The legal and governance landscape for Crowns continues to evolve, with rising expectations for transparency, accountability, and ethical conduct in the administration of public funds. Boards must stay current with reforms such as the extension of access to information laws and proactive disclosure requirements to more Crowns. Directors should heed developments in public and private sector governance, adapting best practices to the Crown context as appropriate while always respecting their public stewardship role.

Looking ahead, Crown Boards will need to grapple with complex challenges such as digital transformation, artificial intelligence, climate change, social responsibility, and changing public expectations while ensuring value for money. To navigate these issues, Boards must have the right mix of skills, experiences, and diversity to provide insightful guidance and careful oversight of taxpayer investments. Ongoing director training and education will be critical to foster competencies in financial management, risk oversight and public sector governance.

Ultimately, the effectiveness of a Crown's Board is vital to the Corporation's success in delivering its public mandate and maximizing benefits for Canadians while judiciously utilizing public resources.

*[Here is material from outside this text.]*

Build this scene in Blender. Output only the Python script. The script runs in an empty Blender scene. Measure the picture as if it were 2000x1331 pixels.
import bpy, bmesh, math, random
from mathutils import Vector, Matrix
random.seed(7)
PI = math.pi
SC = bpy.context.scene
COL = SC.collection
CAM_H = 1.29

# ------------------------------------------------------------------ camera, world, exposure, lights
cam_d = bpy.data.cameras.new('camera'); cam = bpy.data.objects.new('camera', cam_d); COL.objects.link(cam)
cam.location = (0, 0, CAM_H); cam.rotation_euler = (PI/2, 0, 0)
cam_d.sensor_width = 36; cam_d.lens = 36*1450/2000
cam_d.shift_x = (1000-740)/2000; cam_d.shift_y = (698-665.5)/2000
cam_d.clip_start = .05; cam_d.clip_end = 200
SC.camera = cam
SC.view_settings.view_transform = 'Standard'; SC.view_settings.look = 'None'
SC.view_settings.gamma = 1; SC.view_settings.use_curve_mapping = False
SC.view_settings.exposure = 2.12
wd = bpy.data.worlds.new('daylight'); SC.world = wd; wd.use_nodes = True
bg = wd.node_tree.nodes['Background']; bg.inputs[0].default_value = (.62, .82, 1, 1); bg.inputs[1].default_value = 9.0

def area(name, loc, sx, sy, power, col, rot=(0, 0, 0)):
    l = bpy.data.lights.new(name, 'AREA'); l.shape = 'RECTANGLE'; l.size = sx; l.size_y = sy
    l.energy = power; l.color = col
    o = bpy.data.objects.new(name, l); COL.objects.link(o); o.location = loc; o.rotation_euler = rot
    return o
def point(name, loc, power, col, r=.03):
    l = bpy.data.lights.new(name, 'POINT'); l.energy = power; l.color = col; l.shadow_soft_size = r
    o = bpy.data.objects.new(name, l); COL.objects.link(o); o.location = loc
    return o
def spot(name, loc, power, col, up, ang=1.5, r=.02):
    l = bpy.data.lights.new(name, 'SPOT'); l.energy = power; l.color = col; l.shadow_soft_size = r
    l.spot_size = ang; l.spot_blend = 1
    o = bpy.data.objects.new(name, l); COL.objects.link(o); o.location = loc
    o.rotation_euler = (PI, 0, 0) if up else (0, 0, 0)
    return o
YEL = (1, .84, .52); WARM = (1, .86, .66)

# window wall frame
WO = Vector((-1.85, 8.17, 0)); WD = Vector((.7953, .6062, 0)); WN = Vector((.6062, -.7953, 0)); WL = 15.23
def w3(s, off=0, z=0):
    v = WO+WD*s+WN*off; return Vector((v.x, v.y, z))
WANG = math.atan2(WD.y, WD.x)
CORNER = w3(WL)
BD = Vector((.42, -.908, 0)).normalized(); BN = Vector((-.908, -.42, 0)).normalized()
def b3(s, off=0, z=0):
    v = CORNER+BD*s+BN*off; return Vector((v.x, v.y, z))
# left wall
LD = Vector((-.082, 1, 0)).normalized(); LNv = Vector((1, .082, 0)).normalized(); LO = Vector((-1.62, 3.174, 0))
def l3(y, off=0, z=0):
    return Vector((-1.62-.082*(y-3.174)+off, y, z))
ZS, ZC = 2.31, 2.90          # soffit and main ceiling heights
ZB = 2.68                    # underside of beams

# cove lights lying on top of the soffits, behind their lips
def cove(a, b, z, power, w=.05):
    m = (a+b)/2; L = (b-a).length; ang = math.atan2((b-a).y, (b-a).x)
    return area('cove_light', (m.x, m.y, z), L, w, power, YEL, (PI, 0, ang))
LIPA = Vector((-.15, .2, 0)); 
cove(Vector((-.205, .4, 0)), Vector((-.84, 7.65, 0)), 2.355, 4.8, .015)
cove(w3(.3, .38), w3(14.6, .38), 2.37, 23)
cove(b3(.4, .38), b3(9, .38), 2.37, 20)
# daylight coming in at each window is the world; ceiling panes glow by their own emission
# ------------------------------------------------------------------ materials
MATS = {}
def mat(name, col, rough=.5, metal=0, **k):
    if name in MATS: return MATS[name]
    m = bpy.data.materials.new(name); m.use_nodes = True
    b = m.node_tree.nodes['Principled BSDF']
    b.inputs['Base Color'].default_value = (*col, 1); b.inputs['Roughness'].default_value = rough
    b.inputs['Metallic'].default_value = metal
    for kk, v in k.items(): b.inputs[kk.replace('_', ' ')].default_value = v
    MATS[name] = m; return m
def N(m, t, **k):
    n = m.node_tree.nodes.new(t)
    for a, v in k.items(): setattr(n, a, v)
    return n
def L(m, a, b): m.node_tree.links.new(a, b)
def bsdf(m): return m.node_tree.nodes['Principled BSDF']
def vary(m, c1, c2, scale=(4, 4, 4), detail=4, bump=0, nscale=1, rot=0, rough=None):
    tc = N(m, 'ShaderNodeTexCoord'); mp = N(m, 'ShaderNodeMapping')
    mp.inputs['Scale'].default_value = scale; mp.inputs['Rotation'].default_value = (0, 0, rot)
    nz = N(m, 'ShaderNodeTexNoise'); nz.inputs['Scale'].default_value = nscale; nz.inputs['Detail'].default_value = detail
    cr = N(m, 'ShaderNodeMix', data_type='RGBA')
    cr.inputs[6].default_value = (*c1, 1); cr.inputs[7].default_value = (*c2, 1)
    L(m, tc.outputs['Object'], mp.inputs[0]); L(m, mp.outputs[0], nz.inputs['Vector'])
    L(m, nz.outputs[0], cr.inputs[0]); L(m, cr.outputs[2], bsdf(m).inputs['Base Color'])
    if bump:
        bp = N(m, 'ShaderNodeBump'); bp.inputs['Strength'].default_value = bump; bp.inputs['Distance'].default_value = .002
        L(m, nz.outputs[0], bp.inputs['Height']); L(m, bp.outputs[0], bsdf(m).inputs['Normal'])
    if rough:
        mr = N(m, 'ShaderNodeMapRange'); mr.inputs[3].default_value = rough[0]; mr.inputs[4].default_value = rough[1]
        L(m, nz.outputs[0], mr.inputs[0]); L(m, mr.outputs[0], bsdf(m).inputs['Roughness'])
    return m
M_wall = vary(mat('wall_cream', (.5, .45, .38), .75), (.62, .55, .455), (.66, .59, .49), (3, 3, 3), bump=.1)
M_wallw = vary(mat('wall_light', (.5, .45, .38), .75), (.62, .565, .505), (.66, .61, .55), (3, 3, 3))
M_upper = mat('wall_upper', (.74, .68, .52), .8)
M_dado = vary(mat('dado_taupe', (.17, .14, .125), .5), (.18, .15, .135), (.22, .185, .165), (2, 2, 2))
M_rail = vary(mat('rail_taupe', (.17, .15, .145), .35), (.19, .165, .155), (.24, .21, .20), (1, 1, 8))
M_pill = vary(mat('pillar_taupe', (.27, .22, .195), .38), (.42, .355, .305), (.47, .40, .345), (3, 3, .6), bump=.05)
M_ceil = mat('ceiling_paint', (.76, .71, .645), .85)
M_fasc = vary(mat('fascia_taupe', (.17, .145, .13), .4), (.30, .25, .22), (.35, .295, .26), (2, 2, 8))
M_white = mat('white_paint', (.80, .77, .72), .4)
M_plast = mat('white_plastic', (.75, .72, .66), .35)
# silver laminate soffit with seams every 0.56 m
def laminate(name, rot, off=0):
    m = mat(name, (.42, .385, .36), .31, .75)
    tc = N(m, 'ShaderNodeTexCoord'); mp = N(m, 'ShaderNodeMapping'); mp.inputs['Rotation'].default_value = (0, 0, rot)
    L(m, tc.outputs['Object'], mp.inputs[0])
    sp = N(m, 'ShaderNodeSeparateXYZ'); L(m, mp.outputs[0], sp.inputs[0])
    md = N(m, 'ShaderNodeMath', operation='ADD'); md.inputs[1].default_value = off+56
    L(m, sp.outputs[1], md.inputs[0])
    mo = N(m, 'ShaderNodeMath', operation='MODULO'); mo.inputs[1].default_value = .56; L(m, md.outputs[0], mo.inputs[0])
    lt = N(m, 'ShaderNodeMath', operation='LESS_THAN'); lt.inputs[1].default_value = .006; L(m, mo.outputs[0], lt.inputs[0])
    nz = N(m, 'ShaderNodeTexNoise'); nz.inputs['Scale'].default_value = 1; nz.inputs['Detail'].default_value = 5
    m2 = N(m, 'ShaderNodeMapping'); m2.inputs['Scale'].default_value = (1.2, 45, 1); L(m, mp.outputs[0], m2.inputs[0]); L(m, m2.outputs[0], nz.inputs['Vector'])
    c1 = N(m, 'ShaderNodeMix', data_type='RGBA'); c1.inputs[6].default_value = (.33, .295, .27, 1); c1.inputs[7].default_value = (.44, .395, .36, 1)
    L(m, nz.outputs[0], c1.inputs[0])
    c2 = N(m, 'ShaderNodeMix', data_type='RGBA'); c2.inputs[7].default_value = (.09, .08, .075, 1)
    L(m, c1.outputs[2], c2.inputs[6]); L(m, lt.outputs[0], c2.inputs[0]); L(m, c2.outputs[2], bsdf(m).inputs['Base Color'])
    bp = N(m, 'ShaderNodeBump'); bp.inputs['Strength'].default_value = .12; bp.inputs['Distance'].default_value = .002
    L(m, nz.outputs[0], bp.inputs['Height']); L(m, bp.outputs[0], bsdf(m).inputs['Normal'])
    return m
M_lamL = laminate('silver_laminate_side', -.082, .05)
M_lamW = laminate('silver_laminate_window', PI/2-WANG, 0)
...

Directors who fulfill their duties with diligence, integrity and a steadfast commitment to the public good and fiscal responsibility make an essential contribution to sound governance and a high-performing, accountable public sector.

In all, the opportunity to serve on a Crown Board is a privilege, but it carries profound responsibilities to the government shareholder, Parliament and all Canadians as taxpayers and citizens.


The thoughts and opinions expressed here are my own and are based on my professional experience in the field of corporate governance. They do not reflect the views or positions of my employer or any affiliated organizations.